Data transferred during interaction may exceed the IPMI command length. The specific process is as follows:
BIOS Side BMC Side
| |
|--- BIOS_READ_PREPARE ------------>|
| (Request preparation) |
| |-- Read the entire file into memory.
| |-- Return the total file size.
|<--- Response (file length) -------|
| |
|--- BIOS_READ_DATA --------------->|
| (Offset=0, length=248) |
| |-- Intercept bytes 0-247
| |-- Calculate the checksum.
|<--- Response (block 1 + flag) ----|
| |
|--- BIOS_READ_DATA --------------->|
| (Offset=248, length=248) |
| |-- Intercept bytes 248-495.
| |-- Calculate the checksum.
|<--- Response (block 2 + flag) ----|
| |
| ... (Loop until reading finishes) |
| |
|--- BIOS_READ_DATA --------------->|
| (Last block) |
| |-- Intercept the final part.
| |-- Set the flag to NO_MORE_DATA.
|<--- Response (last block + flag) -|
| |
|--- BIOS_READ_FINISH ------------->|
| (Request end) |
| |-- Verify the overall checksum.
|<--- Response (Finish) ------------|
| |This mechanism achieves reliable large file transmission within IPMI message size limits through block-based transmission, state machine control, and offset management.
WriteFile Example
BIOS sends SMBIOS data to the BMC using the WriteSmbiosData IPMI command. The write_smbios process is similar to the ReadFile process described above, involving three stages to write data to a local file. When called during boot, it prints update_smbios_file: write file len. Upon completion, it prints smbios_write_finish.

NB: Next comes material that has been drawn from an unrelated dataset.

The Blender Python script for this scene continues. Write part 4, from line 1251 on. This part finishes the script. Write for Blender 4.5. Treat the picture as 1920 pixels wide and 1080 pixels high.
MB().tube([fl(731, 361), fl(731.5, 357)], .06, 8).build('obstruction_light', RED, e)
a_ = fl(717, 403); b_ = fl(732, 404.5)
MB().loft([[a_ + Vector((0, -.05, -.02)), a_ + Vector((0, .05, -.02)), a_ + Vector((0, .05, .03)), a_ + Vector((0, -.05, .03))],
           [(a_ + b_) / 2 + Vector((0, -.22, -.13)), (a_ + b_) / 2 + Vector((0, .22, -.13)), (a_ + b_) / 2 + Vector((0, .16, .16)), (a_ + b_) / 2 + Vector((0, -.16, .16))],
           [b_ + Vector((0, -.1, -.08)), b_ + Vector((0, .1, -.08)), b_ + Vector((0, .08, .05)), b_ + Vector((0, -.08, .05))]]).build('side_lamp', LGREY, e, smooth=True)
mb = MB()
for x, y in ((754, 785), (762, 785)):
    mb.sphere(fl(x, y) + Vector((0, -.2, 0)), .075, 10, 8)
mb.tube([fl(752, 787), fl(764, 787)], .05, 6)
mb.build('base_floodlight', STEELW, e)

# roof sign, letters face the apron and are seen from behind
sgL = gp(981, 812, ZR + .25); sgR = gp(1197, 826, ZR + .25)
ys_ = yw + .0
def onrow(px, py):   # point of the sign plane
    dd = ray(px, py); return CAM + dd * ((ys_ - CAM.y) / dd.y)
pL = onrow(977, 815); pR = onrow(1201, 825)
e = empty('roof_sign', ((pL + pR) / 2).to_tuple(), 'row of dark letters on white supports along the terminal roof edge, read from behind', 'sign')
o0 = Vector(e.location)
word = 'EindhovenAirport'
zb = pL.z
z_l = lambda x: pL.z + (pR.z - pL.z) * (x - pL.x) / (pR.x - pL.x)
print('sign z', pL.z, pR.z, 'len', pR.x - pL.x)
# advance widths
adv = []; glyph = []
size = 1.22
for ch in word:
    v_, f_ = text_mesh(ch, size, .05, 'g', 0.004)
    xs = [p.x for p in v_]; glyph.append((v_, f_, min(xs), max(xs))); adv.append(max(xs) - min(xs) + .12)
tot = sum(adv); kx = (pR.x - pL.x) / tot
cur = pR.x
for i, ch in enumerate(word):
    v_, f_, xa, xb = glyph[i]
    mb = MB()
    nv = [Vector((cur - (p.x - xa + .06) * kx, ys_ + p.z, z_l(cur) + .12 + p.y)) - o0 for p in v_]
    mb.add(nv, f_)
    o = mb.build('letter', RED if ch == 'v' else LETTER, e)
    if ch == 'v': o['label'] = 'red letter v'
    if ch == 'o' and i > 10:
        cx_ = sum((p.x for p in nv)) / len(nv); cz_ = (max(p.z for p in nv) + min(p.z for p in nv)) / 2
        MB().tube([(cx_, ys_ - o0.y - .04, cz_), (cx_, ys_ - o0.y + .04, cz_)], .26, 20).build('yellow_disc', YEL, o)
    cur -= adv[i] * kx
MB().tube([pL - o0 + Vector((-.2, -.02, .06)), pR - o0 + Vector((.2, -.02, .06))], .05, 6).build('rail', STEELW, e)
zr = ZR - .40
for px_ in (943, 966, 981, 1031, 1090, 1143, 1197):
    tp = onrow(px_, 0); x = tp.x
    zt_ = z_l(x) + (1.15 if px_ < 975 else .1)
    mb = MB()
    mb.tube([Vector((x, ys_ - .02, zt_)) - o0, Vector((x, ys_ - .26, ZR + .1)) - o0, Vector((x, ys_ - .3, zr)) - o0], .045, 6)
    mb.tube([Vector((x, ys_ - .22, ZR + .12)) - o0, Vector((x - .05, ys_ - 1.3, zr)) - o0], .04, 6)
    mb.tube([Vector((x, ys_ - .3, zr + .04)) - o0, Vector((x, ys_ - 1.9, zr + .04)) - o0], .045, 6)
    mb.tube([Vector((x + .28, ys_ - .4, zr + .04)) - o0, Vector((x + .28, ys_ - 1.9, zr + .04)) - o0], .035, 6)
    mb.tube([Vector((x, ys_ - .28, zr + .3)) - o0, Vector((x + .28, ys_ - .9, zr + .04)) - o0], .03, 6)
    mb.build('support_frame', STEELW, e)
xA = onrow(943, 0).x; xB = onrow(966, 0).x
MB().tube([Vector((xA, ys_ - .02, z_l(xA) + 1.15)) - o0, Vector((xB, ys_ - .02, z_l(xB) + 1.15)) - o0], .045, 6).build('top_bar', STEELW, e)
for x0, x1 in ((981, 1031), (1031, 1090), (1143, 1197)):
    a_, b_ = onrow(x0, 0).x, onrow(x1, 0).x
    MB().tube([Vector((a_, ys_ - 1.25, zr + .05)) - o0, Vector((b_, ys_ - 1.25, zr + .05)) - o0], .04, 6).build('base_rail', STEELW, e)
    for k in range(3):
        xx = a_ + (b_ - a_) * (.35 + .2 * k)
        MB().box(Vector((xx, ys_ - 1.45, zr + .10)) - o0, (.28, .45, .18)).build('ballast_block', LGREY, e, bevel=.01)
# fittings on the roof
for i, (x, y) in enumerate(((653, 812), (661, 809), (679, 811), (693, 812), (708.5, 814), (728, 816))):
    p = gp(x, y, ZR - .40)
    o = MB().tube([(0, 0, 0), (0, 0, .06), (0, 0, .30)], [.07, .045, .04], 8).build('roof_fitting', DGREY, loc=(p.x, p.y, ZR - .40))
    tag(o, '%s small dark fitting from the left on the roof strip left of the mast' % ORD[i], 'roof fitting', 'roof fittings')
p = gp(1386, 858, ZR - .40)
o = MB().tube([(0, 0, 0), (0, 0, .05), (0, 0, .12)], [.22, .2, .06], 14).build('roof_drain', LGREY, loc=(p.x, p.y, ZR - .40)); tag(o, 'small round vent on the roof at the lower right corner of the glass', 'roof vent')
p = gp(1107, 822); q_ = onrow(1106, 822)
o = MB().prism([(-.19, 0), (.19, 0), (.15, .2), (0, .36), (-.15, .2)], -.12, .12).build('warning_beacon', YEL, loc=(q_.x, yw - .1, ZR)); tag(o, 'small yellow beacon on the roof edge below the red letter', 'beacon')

During boot, the system also calls bios_write_bdf_to_bmc, which prints write_one_frame: pcie bdf reported and bios_write_bdf_to_bmc: sht bios_write_bdf_data_to_bmc max_frame. Similar interfaces like WritePcieCardBdfToBmc write the BDF information of PCIe cards into the BMC.
Other BIOS and BMC Communication Cases
The BMC and BIOS communicate through many other interfaces. You can find details in BiosIpmiCmdsMsg and mds\ipmi.json. Their implementations are complex and are not covered here.